Agents must take a position on negative gearing

Agents must take a position on negative gearing

21 June 2016 by James Mitchell 3 comments

The major networks have set aside competitive tensions to collaborate in the fight against proposed changes to negative gearing – now it's time for all agents to take a stand.

If you were one of the 850 real estate professionals who attended the Real Estate Business Awards in Sydney last week, you would have noticed a different energy in the room. It was palpable.

The atmosphere was not thick with the rivalry of past years. This year the energy was one of warmth and unity as competitiveness took a backseat to a far more critical matter: the future of negative gearing.

Real estate has become one of the central battlegrounds of the rapidly approaching federal election.

What has been inspiring to watch in recent weeks, particularly in a debate as fierce and divisive as the negative gearing one, is how you as an industry have reacted to it.

Some of largest, most competitive networks in the country have come together, with the help of the industry bodies, to collectively rally against proposed changes to negative gearing and, more importantly, to educate the public.

In times of growing uncertainty and in an age of digital disruption, unity and collaboration will be this industry’s greatest strength.

As a collective voice, the real estate industry has argued that if Labor’s proposed policy is adopted, it will directly affect the millions of Australians who own any property, whether it’s an investment or their own home. It also affects the 18 million Australians who have a stake in property through their superannuation funds.

In addition to falling house prices, the industry believes that the knock-on effects will see jobs destroyed and government revenues fall, and may even send the Australian economy into recession.

The Real Estate Institute of Australia has been instrumental in uniting real estate groups as part of a joint campaign to raise awareness about the consequences of the proposed changes.

Those involved include Coronis, Harcourts, Raine & Horne, McGrath, Ray White, Century 21, Richardson & Wrench, LJ Hooker, Barry Plant, Belle Property, Biggin & Scott, hockingstuart, First National, Laing+Simmons, RE/MAX, Buxton, Professionals, PRD Nationwide and Estate Agents Co-operative Ltd.

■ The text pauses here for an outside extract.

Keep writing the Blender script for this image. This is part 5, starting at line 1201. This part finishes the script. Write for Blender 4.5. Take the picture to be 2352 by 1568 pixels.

But there is plenty more to be done before voters hit the polling booths on 2 July.

Independent agencies across the country have a major opportunity to educate their staff and pass on valuable information to their customers over the next two weeks.

Some agents may have reservations about discussing negative gearing with their clients, for fear of rocking the boat or engaging in a political debate. However, it could be argued that clients would relish an honest opinion from a real estate expert about one of the biggest talking points of the federal election.

Knowledge of tax policy and a position on negative gearing gives you credibility. Sharing these views with your customers is an important service for them, the industry and the future of the Australian economy.

There is a fundamental lack of understanding about negative gearing in the community. By educating yourselves and your clients about this critical issue and joining the campaign you play a key role in strengthening the profession. Knowledge is power.

Finally, it is worth mentioning the swiftness with which the REIA approved the campaign that brought the industry together (less than 24 hours, I’m told).

Mobilising major franchise groups is no easy feat, and in many respects the campaign has been a database play as much as anything else, proving the importance of strong technology platforms in real estate businesses.

All agents now have the chance to harness technology, be it CRM platforms or social media, to educate their customers about negative gearing before 2 July.